* [The problem]
Each line from the top of the listing through the one holding "return tuple(c/12.92 if" should be restated word for word, with nothing added and no pictures.

* [Raw data]

========

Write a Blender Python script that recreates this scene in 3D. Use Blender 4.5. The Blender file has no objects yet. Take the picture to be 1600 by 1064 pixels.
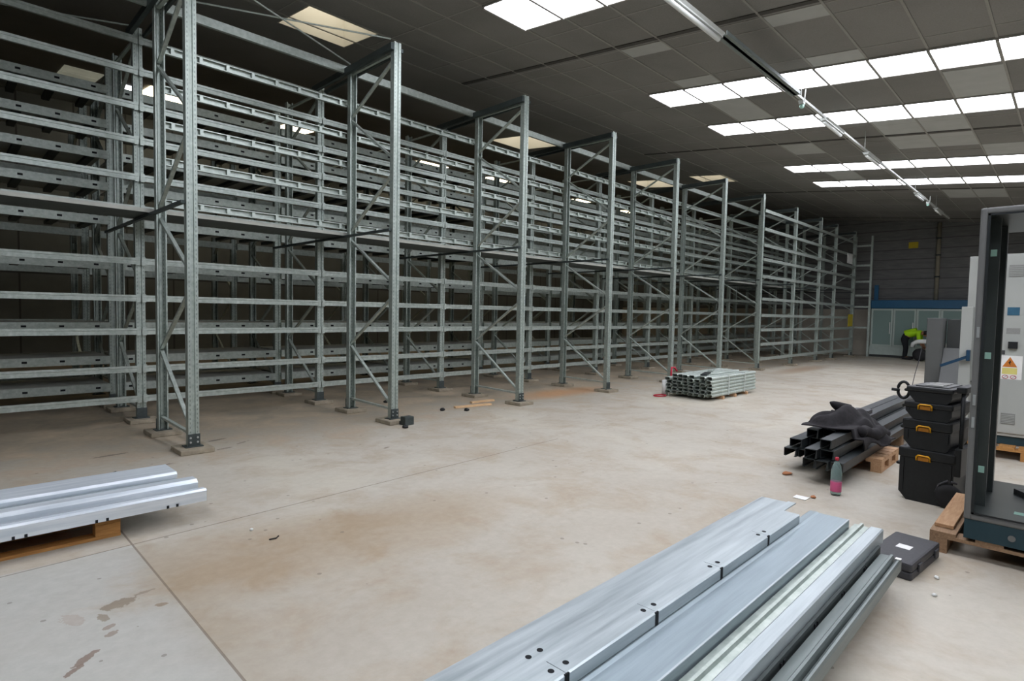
import bpy, bmesh, math, random
from mathutils import Vector, Matrix
random.seed(7)
S = bpy.context.scene
COL = S.collection
S.view_settings.view_transform = 'Standard'
S.view_settings.look = 'None'
S.view_settings.gamma = 1.0
S.view_settings.use_curve_mapping = False
S.view_settings.exposure = -0.25

# ------------------------------------------------------------------ materials
def hexc(h):
    h = h.lstrip('#')
    v = [int(h[i:i+2], 16)/255 for i in (0, 2, 4)]
    return tuple(c/12.92 if c <= .04045 else ((c+.055)/1.055)**2.4 for c in v) + (1.0,)

class NT:
    def __init__(s, name):
        s.m = bpy.data.materials.new(name); s.m.use_nodes = True
        s.t = s.m.node_tree; s.b = s.t.nodes['Principled BSDF']
    def n(s, typ, **kw):
        d = s.t.nodes.new(typ)
        for k, v in kw.items(): setattr(d, k, v)
        return d
    def l(s, a, b): s.t.links.new(a, b)
    def coord(s, kind='Object'):
        return s.n('ShaderNodeTexCoord').outputs[kind]
    def geo(s):
        return s.n('ShaderNodeNewGeometry').outputs['Position']
    def noise(s, vec, scale, detail=3, rough=.55, dist=0.0):
        d = s.n('ShaderNodeTexNoise'); d.inputs['Scale'].default_value = scale
        d.inputs['Detail'].default_value = detail; d.inputs['Roughness'].default_value = rough
        d.inputs['Distortion'].default_value = dist
        s.l(vec, d.inputs['Vector']); return d.outputs['Fac']
    def ramp(s, fac, stops):
        d = s.n('ShaderNodeValToRGB'); e = d.color_ramp.elements
        while len(e) < len(stops): e.new(.5)
        for i, (p, c) in enumerate(stops):
            e[i].position = p; e[i].color = c if len(c) == 4 else tuple(c)+(1,)
        s.l(fac, d.inputs['Fac']); return d.outputs['Color']
    def math(s, op, a, b=None, c=None, clamp=False):
        d = s.n('ShaderNodeMath'); d.operation = op; d.use_clamp = clamp
        for i, v in enumerate((a, b, c)):
            if v is None: continue
            if isinstance(v, (int, float)): d.inputs[i].default_value = v
            else: s.l(v, d.inputs[i])
        return d.outputs[0]
    def mix(s, fac, a, b, blend='MIX'):
        d = s.n('ShaderNodeMix'); d.data_type = 'RGBA'; d.blend_type = blend
        if isinstance(fac, (int, float)): d.inputs[0].default_value = fac
        else: s.l(fac, d.inputs[0])
        for i, v in ((6, a), (7, b)):
            if isinstance(v, tuple): d.inputs[i].default_value = v
            else: s.l(v, d.inputs[i])
        return d.outputs[2]
    def bump(s, h, strength=.2, dist=.01):
        d = s.n('ShaderNodeBump'); d.inputs['Strength'].default_value = strength
        d.inputs['Distance'].default_value = dist
        s.l(h, d.inputs['Height']); s.l(d.outputs['Normal'], s.b.inputs['Normal'])
    def sep(s, vec):
        d = s.n('ShaderNodeSeparateXYZ'); s.l(vec, d.inputs[0]); return d.outputs
    def map(s, vec, scale):
        d = s.n('ShaderNodeMapping'); d.inputs['Scale'].default_value = scale
        s.l(vec, d.inputs['Vector']); return d.outputs['Vector']
    def set(s, col=None, rough=None, metal=None, spec=None):
        if col is not None:
            if isinstance(col, tuple): s.b.inputs['Base Color'].default_value = col
            else: s.l(col, s.b.inputs['Base Color'])
        if rough is not None:
            if isinstance(rough, (int, float)): s.b.inputs['Roughness'].default_value = rough
            else: s.l(rough, s.b.inputs['Roughness'])
        if metal is not None: s.b.inputs['Metallic'].default_value = metal
        if spec is not None: s.b.inputs['Specular IOR Level'].default_value = spec
        return s.m

def plain(name, h, rough=.6, metal=0.0, var=.12, scale=9.0, spec=.4):
    t = NT(name); c = hexc(h)
    f = t.noise(t.coord(), scale, 4)
    lo = tuple(x*(1-var) for x in c[:3])+(1,); hi = tuple(min(1, x*(1+var)) for x in c[:3])+(1,)
    return t.set(t.ramp(f, [(.3, lo), (.7, hi)]), rough, metal, spec)

def galv(name, lo, hi, rough=.42, metal=.55, perf=False, scale=18, streak=(1, 1, 1)):
    t = NT(name); o = t.coord()
    v = t.map(o, streak)
    f = t.noise(v, scale, 4, .6)
    c = t.ramp(f, [(.3, hexc(lo)), (.7, hexc(hi))])
    r = t.ramp(f, [(.2, (rough-.08,)*3), (.8, (rough+.1,)*3)])
    if perf:
        x, y, z = t.sep(o)
        ax = t.math('ABSOLUTE', x)
        dx = t.math('ABSOLUTE', t.math('SUBTRACT', ax, .036))
        inx = t.math('LESS_THAN', dx, .005)
        zz = t.math('MODULO', z, .05)
        inz = t.math('LESS_THAN', zz, .022)
        c = t.mix(t.math('MULTIPLY', t.math('MULTIPLY', inx, inz), .42), c, hexc('#2c3330'))
    return t.set(c, r, metal, .5)

M = {}
M['galv'] = galv('galvanised_steel', '#a1aca4', '#c2cbc4')
M['galv_post'] = galv('galvanised_post', '#929d96', '#b3bdb5', perf=True)
M['galv_bright'] = galv('galvanised_sheet', '#a2adb0', '#c0c9cb', rough=.34, metal=.5, scale=5, streak=(.35, 6, 6))
M['galv_mid'] = galv('galvanised_dull_and_shade', '#87959b', '#9caab0', rough=.4, metal=.5, scale=5, streak=(.35, 6, 6))
M['galv_deck'] = galv('galvanised_deck', '#a3a59c', '#b9bbb2', rough=.6, metal=.1, scale=4)
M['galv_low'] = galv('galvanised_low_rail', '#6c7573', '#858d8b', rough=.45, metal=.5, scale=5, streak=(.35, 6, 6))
M['walk'] = plain('walkway_sheet', '#59605f', .6, .2, .1, 4)
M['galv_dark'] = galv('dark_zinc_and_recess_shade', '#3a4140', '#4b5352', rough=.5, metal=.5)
M['zinc_pale'] = galv('pale_zinc_cladding', '#c3ced6', '#e6ecf0', rough=.33, metal=.35, scale=4, streak=(.4, 6, 6))
M['tie'] = plain('dark_tie_and_bar_shade', '#454d4c', .5, .5)
M['bolt'] = plain('bolt_zinc', '#b8bcba', .35, .7)
M['hole'] = plain('hole_shadowless_black', '#14171a', .9)
M['steel_black'] = plain('black_coated_steel', '#34393a', .45, .35, .25, 20)
M['plastic_black'] = plain('black_plastic', '#16191a', .5, 0, .25, 30)
M['plastic_dark'] = plain('charcoal_plastic', '#3f3f42', .55, 0, .12, 60)
M['rubber'] = plain('rubber', '#1b1b1c', .75)
M['yellow'] = plain('yellow_latch', '#e0a214', .45)
M['amber'] = plain('amber_latch_inset', '#a56a10', .5)
M['cloth_black'] = plain('black_cloth', '#232123', .9, 0, .3, 25)
M['concrete_pad'] = plain('concrete_pad', '#8f8674', .9, 0, .2, 14)
M['white'] = plain('white_plastic', '#dadcd8', .5, 0, .04)
M['paper'] = plain('white_paper', '#e8e8e4', .8, 0, .05)
M['cab_light'] = plain('light_grey_enamel', '#a9aca6', .42, 0, .04, 3)
M['cab_vent'] = plain('vent_grey', '#8b8c88', .6, 0, .08, 80)
M['cab_frame'] = plain('grey_enamel', '#6f706e', .4, .2, .05, 4)
M['cab_inner'] = plain('dark_inner_enamel', '#444a48', .32, .1, .10, 4)
M['cab_glass'] = plain('dark_gasket', '#1d2122', .4)
M['teal'] = plain('dark_teal_plinth', '#203a42', .5, 0, .1, 5)
M['slab'] = plain('charcoal_enamel', '#4e504f', .5, 0, .05, 3)
M['slab_dark'] = plain('dark_enamel', '#2e3130', .5, 0, .05, 3)
M['blue'] = plain('blue_enamel', '#1a5375', .45, 0, .06)
M['blue_dark'] = plain('blue_handle', '#1e3f58', .4)
M['screen'] = plain('display_screen', '#3d6379', .25)
M['sticker'] = plain('pale_green_sticker', '#a9d3c4', .6, 0, .03)
M['orange'] = plain('orange_print', '#c8772b', .6, 0, .05)
M['pale_yellow'] = plain('pale_yellow_print', '#d8cf7a', .6, 0, .05)
M['red'] = plain('red_strap', '#b32a3d', .6, 0, .1)
M['pink'] = plain('pink_label', '#cc5a86', .5, 0, .08)
M['sign_yellow'] = plain('yellow_sign', '#b9a622', .6, 0, .08)
M['hivis'] = plain('hi_vis_fabric', '#a9dd1c', .8, 0, .08)
M['trouser'] = plain('dark_trousers', '#1c2023', .9)
M['skin'] = plain('skin', '#9a6a50', .6)
M['hair'] = plain('dark_hair', '#1d1613', .8)
M['fridge'] = plain('fridge_frame', '#a9b5ae', .4, .2, .05)
M['pipe'] = plain('beige_pipe', '#8b8574', .6, 0, .1)
M['track'] = plain('pale_track', '#b9bdb8', .45, .2, .06)
M['trunk'] = plain('grey_trunking', '#7c8683', .45, .2, .05)
M['tube'] = plain('tube_diffuser', '#dfe3df', .35, 0, .03)
M['strap'] = plain('white_strap', '#c4c9c6', .5, 0, .05)
M['brown'] = plain('brown_scrap', '#a8704c', .9, 0, .25, 30)

def wood(name, a, b):
    t = NT(name); o = t.coord()
    f = t.noise(t.map(o, (2.5, 22, 22)), 3.2, 5, .6, .6)
    g = t.noise(o, 3, 3)
    c = t.mix(t.math('MULTIPLY', g, .45), t.ramp(f, [(.3, hexc(a)), (.72, hexc(b))]), hexc('#7a4f2a'))
    t.bump(f, .25, .004)
    return t.set(c, .75)
M['wood'] = wood('pallet_pine', '#a8743a', '#cf9a57')
M['wood_pale'] = wood('pale_pine', '#b88f68', '#d5b08a')
M['wood_old'] = wood('weathered_pine', '#7d654d', '#a3886a')
M['scrap'] = wood('fresh_split_wood', '#d9b184', '#f0d3a8')

def clear(name, col, rough=.05, alpha=.3):
    t = NT(name); t.set(hexc(col), rough)
    t.b.inputs['Transmission Weight'].default_value = 1-alpha
    t.b.inputs['IOR'].default_value = 1.2
    return t.m
M['bottle'] = clear('clear_bottle_plastic', '#b9d2cf', .08, .25)
M['bottle'].node_tree.nodes['Principled BSDF'].inputs['IOR'].default_value = 1.1

t = NT('fridge_glass'); t.set(hexc('#7b8f8a'), .15, 0, .6); M['fridge_glass'] = t.m

def emit(name, col, strength, dirt=.25, sc=2.0):
    t = NT(name); o = t.coord()
    f = t.noise(o, sc, 4)
    c = hexc(col)
    e = t.ramp(f, [(.35, tuple(x*(1-dirt) for x in c[:3])), (.6, c)])
    t.set(hexc('#d8d8d4'), .6)
    t.l(e, t.b.inputs['Emission Color']); t.b.inputs['Emission Strength'].default_value = strength
    return t.m
M['sky_pane'] = emit('daylit_skylight_pane', '#f2f4ff', 13.0)
M['sky_pane_small'] = emit('daylit_roof_light', '#fff8ea', 4.2)
M['sky_far'] = emit('daylit_far_roof_light', '#ffedc8', 9.0)
M['sky_dim'] = emit('dusty_roof_light', '#b9b9a4', .35)
t = NT('well_lining'); t.set(hexc('#bdb9ac'), .8); M['well'] = t.m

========

* [Answer for the task]
Write a Blender Python script that recreates this scene in 3D. Use Blender 4.5. The Blender file has no objects yet. Take the picture to be 1600 by 1064 pixels.
import bpy, bmesh, math, random
from mathutils import Vector, Matrix
random.seed(7)
S = bpy.context.scene
COL = S.collection
S.view_settings.view_transform = 'Standard'
S.view_settings.look = 'None'
S.view_settings.gamma = 1.0
S.view_settings.use_curve_mapping = False
S.view_settings.exposure = -0.25

# ------------------------------------------------------------------ materials
def hexc(h):
    h = h.lstrip('#')
    v = [int(h[i:i+2], 16)/255 for i in (0, 2, 4)]
    return tuple(c/12.92 if c <= .04045 else ((c+.055)/1.055)**2.4 for c in v) + (1.0,)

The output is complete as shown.